▶ [Provided records]
-*-

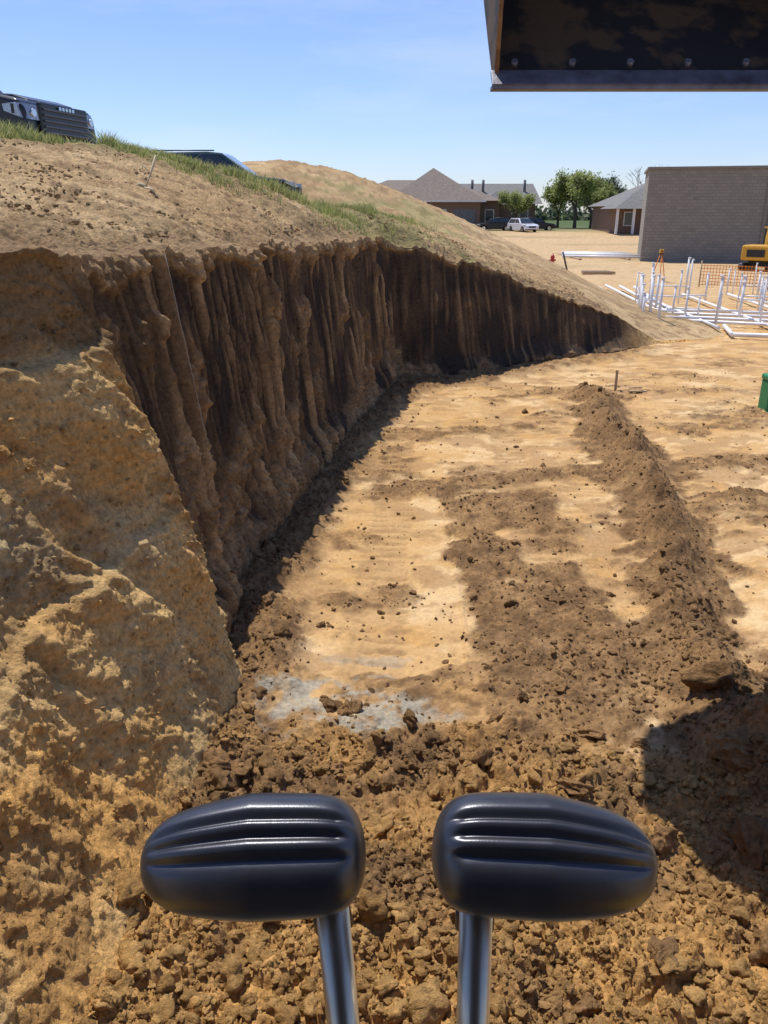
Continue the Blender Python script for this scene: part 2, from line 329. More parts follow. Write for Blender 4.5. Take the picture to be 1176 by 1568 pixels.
    cb=mixc(np.broadcast_to(orange,cw.shape),np.broadcast_to(tan,cw.shape),sm(-.2,.3,nb+.2*sm(1.4,.4,z)-.1))
    gz=np.exp(-((z-(1.50+.35*(4.2-K[None,:,1])*.35))/.30)**2)*sm(4.75,4.2,K[None,:,1])*sm(-.3,.2,fbm(s*2.5,z*2.5,4,247))
    cb=mixc(cb,np.broadcast_to(grey,cb.shape),np.clip(gz,0,1)*.85)
    cb=mixc(cb,np.broadcast_to(bd,cb.shape),.5*sm(.08,.40,fbm(s*2.5,z*4,4,249)))
    cb=cb*(1+.12*scr[...,None])
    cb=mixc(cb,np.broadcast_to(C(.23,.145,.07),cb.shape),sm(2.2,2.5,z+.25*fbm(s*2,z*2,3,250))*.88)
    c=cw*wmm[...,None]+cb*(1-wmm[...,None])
    V1=np.stack([X,Yc,z],-1)
    nt=330; d=.02*np.exp(np.linspace(0,math.log(75/.02),nt)); d=np.r_[np.linspace(.004,d[60],70),d[61:]]; nt=len(d)
    xt=X[-1][None,:]-O[None,:,0]*(-d[:,None]); yt=Yc[-1][None,:]+O[None,:,1]*d[:,None]
    zt=hillz(xt,yt); l=sm(0,.5,d)[:,None]
    rough=hs*sm(.0,.3,d)[:,None]*(.05*fbm(xt*1.5,yt*1.5,4,251)+.08*(.5-np.abs(fbm(xt*4,yt*4,4,252,.6)))+.035*lumps(xt*4.5,yt*4.5,253)*sm(.1,.4,fbm(xt,yt,3,255))+.045*lumps(xt*11,yt*11,256)+.028*lumps(xt*25,yt*25,257)+.08*fbm(xt*.9,yt*.9,5,258)*sm(20,26,yt))*sm(60,25,yt)
    zt=(z[-1][None,:])*(1-l)+zt*l+rough
    n1=fbm(xt*.8,yt*.8,4,259); n3=fbm(xt*5,yt*5,4,261)
    ct=mixc(np.broadcast_to(C(.44,.30,.155),xt.shape+(3,)),np.broadcast_to(C(.55,.395,.215),xt.shape+(3,)),sm(-.3,.4,n1))
    ct=mixc(ct,np.broadcast_to(C(.26,.17,.09),ct.shape),.75*sm(.0,.35,n3))
    ct=mixc(ct,np.broadcast_to(C(.31,.22,.12),ct.shape),.65*sm(.05,.3,fbm(xt*.5,yt*1.3,5,263)))
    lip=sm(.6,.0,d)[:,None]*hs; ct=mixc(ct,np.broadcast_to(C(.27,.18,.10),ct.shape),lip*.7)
    gp=np.array([(-9,9.5),(-4.82,11),(-3.05,12),(-1.92,13.5),(-.37,17),(.6,21),(1.5,27)])
    gd=dpoly(xt,yt,gp); gm=sm(.55,.1,gd+.35*n3)*.6
    gm=np.maximum(gm,.5*sm(-.1,.2,n1+.4*n3)*((yt>14)&(xt<2.5)&(yt<29)))
    ct=mixc(ct,np.broadcast_to(C(.21,.22,.08),ct.shape),gm)
    V2=np.stack([xt,yt,zt],-1)
    V=np.concatenate([V1,V2],0); Cc=np.concatenate([c,ct],0)
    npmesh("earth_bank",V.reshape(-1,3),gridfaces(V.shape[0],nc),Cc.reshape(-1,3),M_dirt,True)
    return V1,D,wm,c
V1,Dd,wmv,cbank=build_bank()
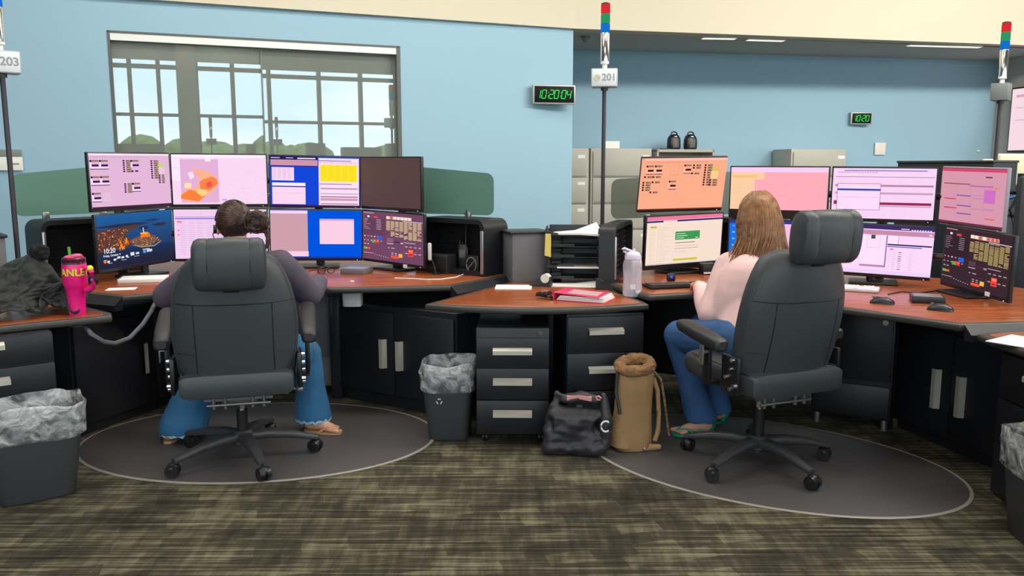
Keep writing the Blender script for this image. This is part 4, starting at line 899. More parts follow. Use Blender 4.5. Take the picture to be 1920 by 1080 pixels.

-*-

▶ [Job] Quote the data exactly, leaving every image out of the copy.

▶ [Response to the task]
Continue the Blender Python script for this scene: part 2, from line 329. More parts follow. Write for Blender 4.5. Take the picture to be 1176 by 1568 pixels.
    cb=mixc(np.broadcast_to(orange,cw.shape),np.broadcast_to(tan,cw.shape),sm(-.2,.3,nb+.2*sm(1.4,.4,z)-.1))
    gz=np.exp(-((z-(1.50+.35*(4.2-K[None,:,1])*.35))/.30)**2)*sm(4.75,4.2,K[None,:,1])*sm(-.3,.2,fbm(s*2.5,z*2.5,4,247))
    cb=mixc(cb,np.broadcast_to(grey,cb.shape),np.clip(gz,0,1)*.85)
    cb=mixc(cb,np.broadcast_to(bd,cb.shape),.5*sm(.08,.40,fbm(s*2.5,z*4,4,249)))
    cb=cb*(1+.12*scr[...,None])
    cb=mixc(cb,np.broadcast_to(C(.23,.145,.07),cb.shape),sm(2.2,2.5,z+.25*fbm(s*2,z*2,3,250))*.88)
    c=cw*wmm[...,None]+cb*(1-wmm[...,None])
    V1=np.stack([X,Yc,z],-1)
    nt=330; d=.02*np.exp(np.linspace(0,math.log(75/.02),nt)); d=np.r_[np.linspace(.004,d[60],70),d[61:]]; nt=len(d)
    xt=X[-1][None,:]-O[None,:,0]*(-d[:,None]); yt=Yc[-1][None,:]+O[None,:,1]*d[:,None]
    zt=hillz(xt,yt); l=sm(0,.5,d)[:,None]
    rough=hs*sm(.0,.3,d)[:,None]*(.05*fbm(xt*1.5,yt*1.5,4,251)+.08*(.5-np.abs(fbm(xt*4,yt*4,4,252,.6)))+.035*lumps(xt*4.5,yt*4.5,253)*sm(.1,.4,fbm(xt,yt,3,255))+.045*lumps(xt*11,yt*11,256)+.028*lumps(xt*25,yt*25,257)+.08*fbm(xt*.9,yt*.9,5,258)*sm(20,26,yt))*sm(60,25,yt)
    zt=(z[-1][None,:])*(1-l)+zt*l+rough
    n1=fbm(xt*.8,yt*.8,4,259); n3=fbm(xt*5,yt*5,4,261)
    ct=mixc(np.broadcast_to(C(.44,.30,.155),xt.shape+(3,)),np.broadcast_to(C(.55,.395,.215),xt.shape+(3,)),sm(-.3,.4,n1))
    ct=mixc(ct,np.broadcast_to(C(.26,.17,.09),ct.shape),.75*sm(.0,.35,n3))
    ct=mixc(ct,np.broadcast_to(C(.31,.22,.12),ct.shape),.65*sm(.05,.3,fbm(xt*.5,yt*1.3,5,263)))
    lip=sm(.6,.0,d)[:,None]*hs; ct=mixc(ct,np.broadcast_to(C(.27,.18,.10),ct.shape),lip*.7)
    gp=np.array([(-9,9.5),(-4.82,11),(-3.05,12),(-1.92,13.5),(-.37,17),(.6,21),(1.5,27)])
    gd=dpoly(xt,yt,gp); gm=sm(.55,.1,gd+.35*n3)*.6
    gm=np.maximum(gm,.5*sm(-.1,.2,n1+.4*n3)*((yt>14)&(xt<2.5)&(yt<29)))
    ct=mixc(ct,np.broadcast_to(C(.21,.22,.08),ct.shape),gm)
    V2=np.stack([xt,yt,zt],-1)
    V=np.concatenate([V1,V2],0); Cc=np.concatenate([c,ct],0)
    npmesh("earth_bank",V.reshape(-1,3),gridfaces(V.shape[0],nc),Cc.reshape(-1,3),M_dirt,True)
    return V1,D,wm,c
V1,Dd,wmv,cbank=build_bank()
Keep writing the Blender script for this image. This is part 4, starting at line 899. More parts follow. Use Blender 4.5. Take the picture to be 1920 by 1080 pixels.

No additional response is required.